→ EXERCISE INSTRUCTIONS:
Reproduce the listing word for word. Skip any image.

→ DATA SUPPLIED:

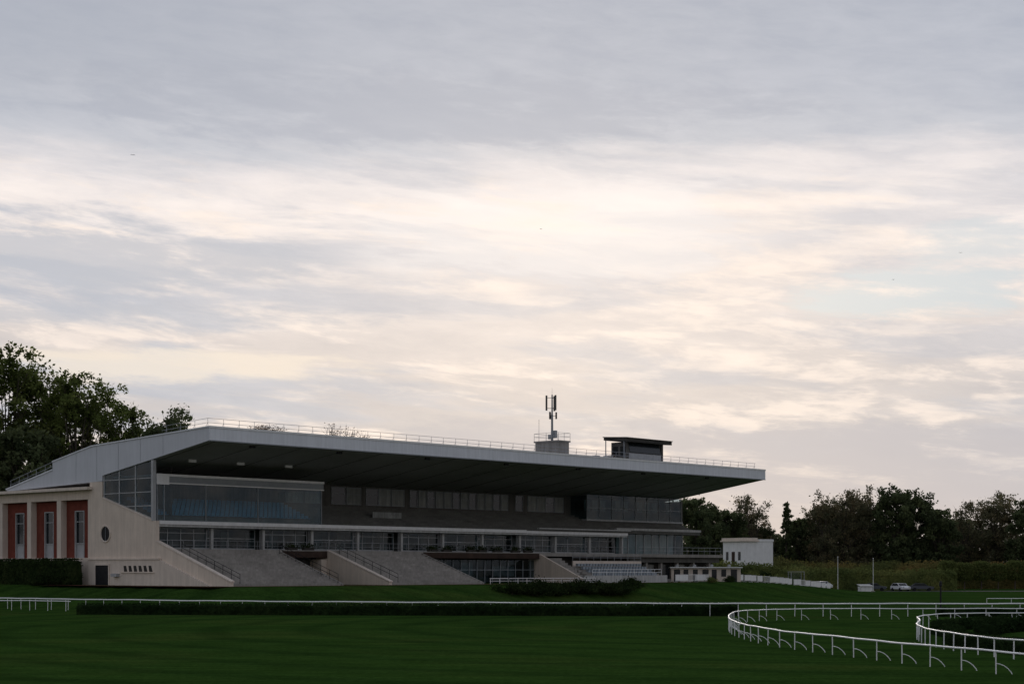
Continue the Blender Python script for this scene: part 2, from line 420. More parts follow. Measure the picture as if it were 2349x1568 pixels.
for u in (17, 19.5, 40, 42.5, 47, 49, 52, 55.5, 58):
    p_ = inst('planter', plm, GS, (u, 0, 0))
    C = rng.normal(size=(180, 3))*np.array([.5, .16, .16])+np.array([.75, 7.8, 6.65-ZB]); v_, f_ = leaves(C, .11)
    inst('foliage', npmesh('foliage', v_, f_, L_bush), p_)
# ground storey
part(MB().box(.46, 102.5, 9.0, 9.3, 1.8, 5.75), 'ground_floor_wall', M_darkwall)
part(MB().box(15.7, 22.4, 6.9, 6.995, 5.35, 6.1), 'brown_lintel', M_brown)
part(MB().box(38.3, 60, 6.9, 6.995, 5.4, 6.1), 'brown_lintel', M_brown)
gw = MB()
for k in range(15): gw.box(38.4+k*1.48, 38.46+k*1.48, 7.7, 7.8, 2.25, 5.2)
gw.box(38.4, 60, 7.7, 7.8, 3.9, 3.97)
gwo = part(gw, 'shopfront', M_frame, GS)
part(MB().box(38.4, 60, 7.83, 7.85, 2.25, 5.2), 'window_pane', M_glassd, gwo)
part(MB().box(39, 60, 8.6, 8.98, 2.3, 3.0), 'shop_counter', M_inner, gwo)
for a, b2, z1 in ((40, 43, 4.6), (47, 49, 4.9), (53, 57, 4.4)): part(MB().box(a, b2, 8.7, 8.98, 3.1, z1), 'pale_board', M_curtain, gwo)

def terrace(u0, u1, lab):
    return part(MB().prism(steps(-3.3, 2.3, 7.0, 5.75, 16, 1.7), u0, u1), 'terrace', M_conc, GS, lab)
t1 = terrace(.5, 15.4, 'stepped concrete viewing terrace')
t2 = terrace(23.0, 38.0, 'stepped concrete viewing terrace')
part(MB().prism([(-3.4,1.7),(-3.4,2.55),(7.0,6.1),(9.0,6.1),(9.0,1.7)], 22.5, 23.0), 'side_wall', M_cream, t2)
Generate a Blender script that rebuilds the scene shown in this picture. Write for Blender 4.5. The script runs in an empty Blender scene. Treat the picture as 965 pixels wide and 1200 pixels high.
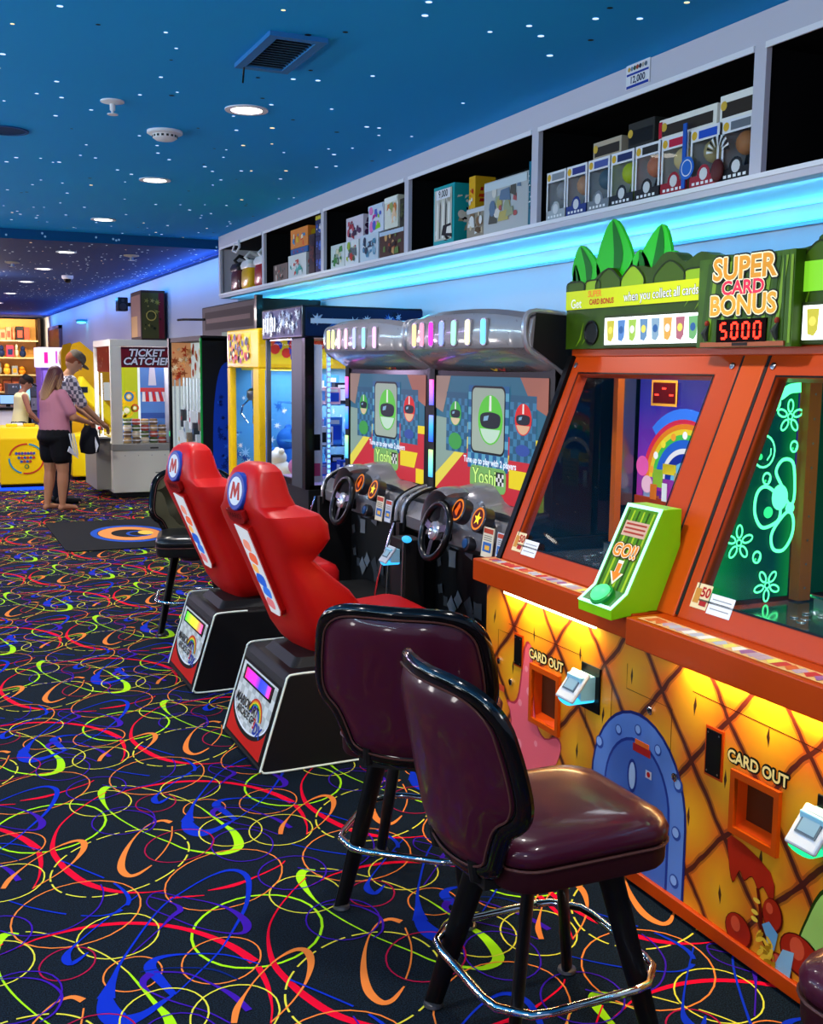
import bpy, math, random, json
from math import sin, cos, pi, radians
from mathutils import Vector, Matrix
S = bpy.context.scene
COL = S.collection
random.seed(7)

# ---------------------------------------------------------------- materials
def lin(c):
    return tuple(((x/12.92) if x <= .04045 else ((x+.055)/1.055)**2.4) for x in c)
def hexc(h):
    h = h.lstrip('#'); return lin(tuple(int(h[i:i+2], 16)/255 for i in (0, 2, 4)))
_M = {}
def M(h, rough=.5, metal=0., emit=0., coat=0., bump=0., bscale=60., spec=.14, var=0., vscale=8.):
    """procedural principled material"""
    key = (h, rough, metal, emit, coat, bump, bscale, spec, var, vscale)
    if key in _M: return _M[key]
    m = bpy.data.materials.new('mat_' + h); m.use_nodes = True
    nt = m.node_tree; b = nt.nodes['Principled BSDF']; c = hexc(h)
    b.inputs['Base Color'].default_value = (*c, 1)
    b.inputs['Roughness'].default_value = rough
    b.inputs['Metallic'].default_value = metal
    b.inputs['Coat Weight'].default_value = coat
    b.inputs['Coat Roughness'].default_value = .08
    b.inputs['Specular IOR Level'].default_value = spec
    if emit:
        b.inputs['Emission Color'].default_value = (*c, 1); b.inputs['Base Color'].default_value = (*[x*.25 for x in c], 1)
        b.inputs['Emission Strength'].default_value = emit
    else:
        tc = nt.nodes.new('ShaderNodeTexCoord')
        n = nt.nodes.new('ShaderNodeTexNoise'); n.inputs['Scale'].default_value = bscale
        nt.links.new(tc.outputs['Object'], n.inputs['Vector'])
        r = nt.nodes.new('ShaderNodeMapRange')
        r.inputs['To Min'].default_value = max(0, rough-.015); r.inputs['To Max'].default_value = min(1, rough+.015)
        nt.links.new(n.outputs[0], r.inputs[0]); nt.links.new(r.outputs[0], b.inputs['Roughness'])
        if bump:
            bp = nt.nodes.new('ShaderNodeBump'); bp.inputs['Strength'].default_value = bump
            bp.inputs['Distance'].default_value = .002
            nt.links.new(n.outputs[0], bp.inputs['Height']); nt.links.new(bp.outputs[0], b.inputs['Normal'])
        if var:
            n2 = nt.nodes.new('ShaderNodeTexNoise'); n2.inputs['Scale'].default_value = vscale
            nt.links.new(tc.outputs['Object'], n2.inputs['Vector'])
            mx = nt.nodes.new('ShaderNodeMixRGB'); mx.inputs[1].default_value = (*[x*(1-var) for x in c], 1)
            mx.inputs[2].default_value = (*[min(1, x*(1+var)) for x in c], 1)
            nt.links.new(n2.outputs[0], mx.inputs[0]); nt.links.new(mx.outputs[0], b.inputs['Base Color'])
    _M[key] = m; return m
def GL(h, e=1.0): return M(h, .4, emit=e)          # something that gives off light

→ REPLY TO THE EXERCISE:
Continue the Blender Python script for this scene: part 2, from line 420. More parts follow. Measure the picture as if it were 2349x1568 pixels.
for u in (17, 19.5, 40, 42.5, 47, 49, 52, 55.5, 58):
    p_ = inst('planter', plm, GS, (u, 0, 0))
    C = rng.normal(size=(180, 3))*np.array([.5, .16, .16])+np.array([.75, 7.8, 6.65-ZB]); v_, f_ = leaves(C, .11)
    inst('foliage', npmesh('foliage', v_, f_, L_bush), p_)
# ground storey
part(MB().box(.46, 102.5, 9.0, 9.3, 1.8, 5.75), 'ground_floor_wall', M_darkwall)
part(MB().box(15.7, 22.4, 6.9, 6.995, 5.35, 6.1), 'brown_lintel', M_brown)
part(MB().box(38.3, 60, 6.9, 6.995, 5.4, 6.1), 'brown_lintel', M_brown)
gw = MB()
for k in range(15): gw.box(38.4+k*1.48, 38.46+k*1.48, 7.7, 7.8, 2.25, 5.2)
gw.box(38.4, 60, 7.7, 7.8, 3.9, 3.97)
gwo = part(gw, 'shopfront', M_frame, GS)
part(MB().box(38.4, 60, 7.83, 7.85, 2.25, 5.2), 'window_pane', M_glassd, gwo)
part(MB().box(39, 60, 8.6, 8.98, 2.3, 3.0), 'shop_counter', M_inner, gwo)
for a, b2, z1 in ((40, 43, 4.6), (47, 49, 4.9), (53, 57, 4.4)): part(MB().box(a, b2, 8.7, 8.98, 3.1, z1), 'pale_board', M_curtain, gwo)

def terrace(u0, u1, lab):
    return part(MB().prism(steps(-3.3, 2.3, 7.0, 5.75, 16, 1.7), u0, u1), 'terrace', M_conc, GS, lab)
t1 = terrace(.5, 15.4, 'stepped concrete viewing terrace')
t2 = terrace(23.0, 38.0, 'stepped concrete viewing terrace')
part(MB().prism([(-3.4,1.7),(-3.4,2.55),(7.0,6.1),(9.0,6.1),(9.0,1.7)], 22.5, 23.0), 'side_wall', M_cream, t2)
Generate a Blender script that rebuilds the scene shown in this picture. Write for Blender 4.5. The script runs in an empty Blender scene. Treat the picture as 965 pixels wide and 1200 pixels high.
import bpy, math, random, json
from math import sin, cos, pi, radians
from mathutils import Vector, Matrix
S = bpy.context.scene
COL = S.collection
random.seed(7)

# ---------------------------------------------------------------- materials
def lin(c):
    return tuple(((x/12.92) if x <= .04045 else ((x+.055)/1.055)**2.4) for x in c)
def hexc(h):
    h = h.lstrip('#'); return lin(tuple(int(h[i:i+2], 16)/255 for i in (0, 2, 4)))
_M = {}
def M(h, rough=.5, metal=0., emit=0., coat=0., bump=0., bscale=60., spec=.14, var=0., vscale=8.):
    """procedural principled material"""
    key = (h, rough, metal, emit, coat, bump, bscale, spec, var, vscale)
    if key in _M: return _M[key]
    m = bpy.data.materials.new('mat_' + h); m.use_nodes = True
    nt = m.node_tree; b = nt.nodes['Principled BSDF']; c = hexc(h)
    b.inputs['Base Color'].default_value = (*c, 1)
    b.inputs['Roughness'].default_value = rough
    b.inputs['Metallic'].default_value = metal
    b.inputs['Coat Weight'].default_value = coat
    b.inputs['Coat Roughness'].default_value = .08
    b.inputs['Specular IOR Level'].default_value = spec
    if emit:
        b.inputs['Emission Color'].default_value = (*c, 1); b.inputs['Base Color'].default_value = (*[x*.25 for x in c], 1)
        b.inputs['Emission Strength'].default_value = emit
    else:
        tc = nt.nodes.new('ShaderNodeTexCoord')
        n = nt.nodes.new('ShaderNodeTexNoise'); n.inputs['Scale'].default_value = bscale
        nt.links.new(tc.outputs['Object'], n.inputs['Vector'])
        r = nt.nodes.new('ShaderNodeMapRange')
        r.inputs['To Min'].default_value = max(0, rough-.015); r.inputs['To Max'].default_value = min(1, rough+.015)
        nt.links.new(n.outputs[0], r.inputs[0]); nt.links.new(r.outputs[0], b.inputs['Roughness'])
        if bump:
            bp = nt.nodes.new('ShaderNodeBump'); bp.inputs['Strength'].default_value = bump
            bp.inputs['Distance'].default_value = .002
            nt.links.new(n.outputs[0], bp.inputs['Height']); nt.links.new(bp.outputs[0], b.inputs['Normal'])
        if var:
            n2 = nt.nodes.new('ShaderNodeTexNoise'); n2.inputs['Scale'].default_value = vscale
            nt.links.new(tc.outputs['Object'], n2.inputs['Vector'])
            mx = nt.nodes.new('ShaderNodeMixRGB'); mx.inputs[1].default_value = (*[x*(1-var) for x in c], 1)
            mx.inputs[2].default_value = (*[min(1, x*(1+var)) for x in c], 1)
            nt.links.new(n2.outputs[0], mx.inputs[0]); nt.links.new(mx.outputs[0], b.inputs['Base Color'])
    _M[key] = m; return m
def GL(h, e=1.0): return M(h, .4, emit=e)          # something that gives off light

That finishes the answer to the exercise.